C’est une chose déplorable que ce manque de spectacle taurin à Nîmes. En cinq ans, l’aficion Nîmoise a perdu plus de la moitié de sa force. Il y a plus des trois quarts des jeunes gens entre 15 et 18 ans qui n’ont pas vu une seule course libre et qui ne risque pas de s’intéresser aux courses a la cocarde, pas plus d’ailleurs qu’aux corrida, dont ils entendent assez mal parler depuis ces dernières années.

Les arènes de Nîmes vont être données en adjudication en fin de saison. Nous demandons ici très fort, et nous saisirons les sociétés taurines Nîmoises de cette requête, nous demandons que la course provençale ne soit pas traitée en parente pauvre par la nouvelle empresa. On n’a pas le droit de se moquer des Nîmois faisant afficher tous les dimanches une course de bachouchage, une course d’emboulés, ou bien une course de cocardiers avec 600 francs de primes. Il y a mieux que ça à faire et les arènes sont avant tout, pour les courses de taureaux ; le cinéma, le théâtre et toutes autres exhibitions doivent venir en deuxième lieu. Peut-être saurons-nous exiger que le directeur de 1929 s’en souvienne. Dans une ville de quatre-vingt cinq mille habitants, il se trouvera toujours une dizaine de mille amateurs de courses libres pour l’aider, s’il fait bien les choses. D’ailleurs nous en reparlerons.

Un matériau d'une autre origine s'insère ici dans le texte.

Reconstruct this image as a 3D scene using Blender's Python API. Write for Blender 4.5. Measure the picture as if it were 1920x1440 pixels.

Devons-nous parler de Nîmes, écrivons-nous plus haut ? En nous relisant, nous constatons que nous avons consacré deux feuillets à cette ville. Sans doute aurons-nous plus vite fini avec Arles.

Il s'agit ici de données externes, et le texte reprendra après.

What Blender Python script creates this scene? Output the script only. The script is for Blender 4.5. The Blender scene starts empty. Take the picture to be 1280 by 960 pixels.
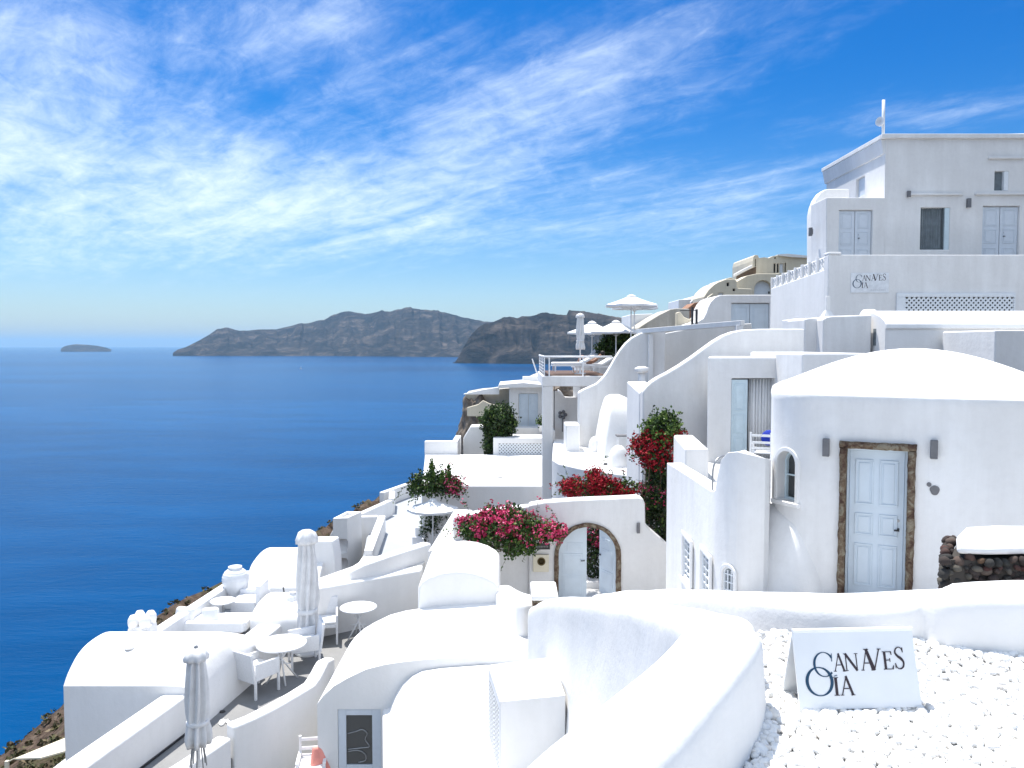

Prétextant l’exiguïté des arènes, l’empresa arlésienne supprima les corridas intégrales en 1922. Il ne nous appartient pas à nous, chroniqueurs de la Provence taurine, d’étudier si cette suppression était indispensable. Nous n’avons jamais remis les pieds aux arènes d’Arles pour les corridas économiques et, si nous en croyons nos amis qui ont fait le déplacement, nous n’avons pas à le regretter. En tous les cas, après la suppression des corridas, l’impresario parut vouloir organiser de bonnes courses à la cocarde. Mais là aussi il n’y eut pas une longue suite et bientôt les Arlésiennes durent se contenter de peu de choses. Ce fut alors un défilé de tous les cocardiers des manades provençales, et quels cocardiers ! A tel point qu’aujourd’hui, devant la désertion des arènes, on en est arrivé, à Arles comme à Nîmes, et pour des raisons analogues, à ne plus avoir de courses. Ou plutôt si, on fait courir, les samedis et les dimanches, après diner, à 9 heures du soir, une vache de 7 à 8 mois pour les enfants de moins de douze ans. Les après-midi du dimanche s’écoulent sans aucun spectacle taurin.

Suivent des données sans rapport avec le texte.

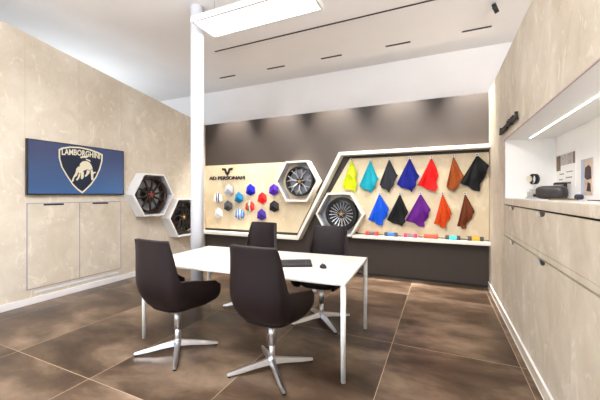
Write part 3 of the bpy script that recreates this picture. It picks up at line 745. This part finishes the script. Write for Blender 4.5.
# watch on stand
t = thing('watch_stand', 'wristwatch wrapped round a slim white stand in the niche corner', 'watch', (.90, 4.03, CZ))
link('post', boxes((-.028, .028, -.028, .028, 0, .012), (-.012, .012, -.012, .012, .012, .17)), M_WHITE, t, bevel=.003)
bm = bmesh.new()
lathe(bm, [(.040, -.022), (.047, -.022), (.047, .022), (.040, .022)], 'X', 36, closed=True)
for v in bm.verts: v.co.z = v.co.z*1.2+.205
w = link('strap', bm, M_BLACK, t, smooth=True); w.rotation_euler = (0, 0, .5)
bm = bmesh.new(); cyl(bm, (-.040, -.010, .205), (-.056, -.016, .205), .034, seg=28); link('dial', bm, mat('dial_cream', (214, 204, 178), .3), t)
t = thing('crystal_figurine', 'small silver and dark model at the foot of the watch stand', 'ornament', (.86, 3.93, CZ), .3)
link('base', boxes((-.05, .05, -.03, .03, 0, .02)), M_ALU, t, bevel=.003)
link('model', boxes((-.04, .0, -.025, .025, .02, .075), (-.02, .045, -.02, .02, .045, .10)), mat('model_silver', (196, 194, 188), .3, metal=.3), t, bevel=.008)
link('dark_insert', boxes((.005, .046, -.028, .02, .02, .044)), M_BLACK, t, bevel=.004)
# posters on the niche back wall
PX = 1.12
def quad(px0, py0, px1, py1, X):
    a = onX(px0, py0, X); b = onX(px1, py1, X); c = onX(px0, py1, X)
    return a.y, b.y, a.z, c.z
y1, y0, z1, z0 = quad(556, 155.5, 576, 188, PX)
t = thing('poster', 'white information sheet with a row of product photographs', 'poster', (PX, (y0+y1)/2, z0)); hw = (y1-y0)/2; hz = z1-z0
link('sheet', boxes((-.003, 0, -hw, hw, 0, hz)), mat('paper_white', (232, 229, 224), .7, var=.01), t)
cols = [((112, 86, 70), .72, .94), ((176, 166, 156), .40, .70), ((160, 154, 148), .14, .38), ((120, 96, 84), -.0+.02, .12)]
for rgb, a, b in cols:
    z = .64 if a < .7 else .50
    link('photo_panel', boxes((-.0045, -.003, -hw+2*hw*a, -hw+2*hw*b, hz*z, hz*.95)), mat('print_%d_%d' % (rgb[0], rgb[1]), rgb, .6, var=.25, scale=30), t)
bm = bmesh.new()
for k, (a, z, w, hgt) in enumerate([(.55, .38, .22, .03), (.12, .42, .3, .025), (.6, .22, .2, .03), (.15, .26, .3, .03), (.2, .10, .25, .05)]):
    box(bm, -.0042, -.003, -hw+2*hw*a, -hw+2*hw*(a+w), hz*z, hz*(z+hgt))
link('printed_lines', bm, mat('print_grey', (120, 108, 100), .7), t)
y1, y0, z1, z0 = quad(581.5, 160, 593.5, 196, PX)
t = thing('poster', 'narrow tall photo card with dark portrait shape on the niche wall', 'poster', (PX, (y0+y1)/2, z0+.005)); hw = (y1-y0)/2; hz = z1-z0-.005
link('card', boxes((-.004, 0, -hw, hw, 0, hz)), mat('card_grey_blue', (178, 184, 198), .6, var=.12, scale=8), t)
link('photo_panel', boxes((-.006, -.004, -hw, hw*.3, hz*.02, hz*.98)), mat('print_sand', (196, 172, 150), .6, var=.25, scale=14), t)
bm = bmesh.new()
prism(bm, [(-.0075, -hw*.85+x*hw*1.2, hz*z) for x, z in [(0, .45), (.1, .75), (.4, .82), (.85, .76), (.95, .5), (.6, .42)]], (.0015, 0, 0))
prism(bm, [(-.0075, -hw*.75+x*hw*.8, hz*z) for x, z in [(0, .10), (.1, .32), (.6, .36), (.9, .12)]], (.0015, 0, 0))
link('printed_figures', bm, mat('print_dark', (56, 42, 40), .6, var=.3, scale=20), t)

# ------------------------------------------------------------------ light
def area(name, loc, rot, sx, sy, e, col):
    ld = bpy.data.lights.new(name, 'AREA'); ld.shape = 'RECTANGLE'; ld.size = sx; ld.size_y = sy; ld.energy = e; ld.color = col
    o = bpy.data.objects.new(name, ld); COL.objects.link(o); o.location = loc; o.rotation_euler = rot; return o
area('daylight_window', (-2.8, -4.9, 1.9), (PI/2, 0, 0), 12, 3.3, 220, (.86, .93, 1))
# added unseen lamps behind and beside the viewer; the uplights brighten the ceiling
for x, y in ((-2.0, .2), (-2.0, -2.2), (1.8, 1.5)):
    area('unseen_ceiling_light', (x, y, 3.44), (0, 0, 0), 1.5, .4, 55, (1, .98, .97))
    area('added_ceiling_uplight', (x, y, 3.0), (PI, 0, 0), 1.5, 1.0, 290, (.98, .98, 1))
area('pendant_glow', (-1.955, 3.055, 3.446), (0, 0, 0), 1.4, .34, 36, (1, .98, .97))
area('hidden_fill_light', (-6.6, 3.6, 2.4), (PI, 0, 0), 2, 2, 45, (.88, .94, 1))  # hidden lamp added to lighten the ceiling beyond the left partition
w = bpy.data.worlds.new('world'); S.world = w; w.use_nodes = True
bg = w.node_tree.nodes['Background']; bg.inputs[0].default_value = (.75, .86, 1, 1); bg.inputs[1].default_value = 1.0

S.view_settings.view_transform = 'Standard'; S.view_settings.look = 'None'; S.view_settings.gamma = 1
S.view_settings.exposure = 0.05; S.view_settings.use_curve_mapping = False
S.cycles.use_denoising = True
S.cycles.max_bounces = 8; S.cycles.diffuse_bounces = 6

En tous les cas, voilà trois arènes qui, pour des raisons diverses, sont fermées aux aficionados presque toute l’année. C’est bien malheureux, et d’autant plus que nous ne voyons pas comment les successeurs des impresarios actuels se débrouilleront pour attirer à nouveau les amateurs de courses libres aux arènes.
Profitant de cette situation anormale en Languedoc, les imprésarios de Provence sont venus de ce coté du Rhône et ont fait appel aux manadiers Cailarens pour l’organisation de leurs courses. Et comme ils paient plus cher, ce sera difficile pour leur souffler à nouveau les grands cocardiers. Il n’y a pas bien longtemps, les cocardiers du Languedoc ne passaient que très rarement le Rhône. Cette année je suis bien sûr que le Clairon, le Ramoneur, le Bandot ont couru plus souvent dans les plazas provençales qu’en Languedoc. Nous ne regrettons pas cela, nous déplorons seulement le manque d’aficion à Lunel et le manque d’organisation à Nîmes et à Arles

C’est incontestablement Beaucaire qui, en ce moment tient la tête. Les directeurs qui ne font pas de ces arènes une question d’intérêt, doivent dépenser pas mal d’argent, mais aussi donnent-ils des courses intéressantes et ils donnent à leur ville une animation inaccoutumée. Peu de Beaucairois vont aux arènes tous les dimanches, mais il y a des noyaux d’aficionados de Nîmes, d’Arles, de Saint Rémy, de Bellegarde, qui font le déplacement pour chaque course. Il y a beaucoup à critiquer dans la manière dont sont menées les courses à Beaucaire et nous y reviendrons certainement avant la fin de la saison, mais il y a une chose qui est indiscutable, c’est l’effort soutenu des organisateurs beaucairois pour satisfaire le public. Ne serait-ce que pour cela, on leur doit des félicitations et des encouragements.

Nous étions à Beaucaire dimanche, afin de revoir et de mieux juger le Ramoneur (...) (manque jonction entre le 7 et le 8) (…) parte comme un fou ; le taureau est maintenant un cocardier et nous nous plaisons à dire tout de suite que nous l’aimons mieux ainsi.
« Malheureusement, ces messieurs du crochet, qui saignent à blanc des cocardiers de second ordre, restent à la barricade dès qu’il y a dans le rond un taureau sérieux. Les gens qui, hier, sifflèrent le Ramoneur au moment ou revenait au toril, auraient mieux fait de siffler tous les razeteurs qui, froussards, étaient resté à l’écart. Que de fois, cette année, nous avons entendu siffler des cocardiers, alors que les razeteurs seuls étaient responsable de la course gâchée ».

A part une ou deux exceptions, plus ils sont payés et moins ils veulent travailler. C’est exactement comme les matadors.

Puisque nous avons dit un mot de cette course de Beaucaire, nous en profitons pour féliciter le toujours vaillant Bouterin. En un clin d’œil, il souffla deux garrots, au nez des autres razeteurs stupéfaits. Bouterin n’est plus un jeune, et la corne meurtrière qui l’a plusieurs fois châtié lui a enlevé une bonne partie de ses moyens physiques. Il est pourtant toujours sur la brèche et donne une bonne leçon de courage et de persévérance aux jeunes qui en ont besoin."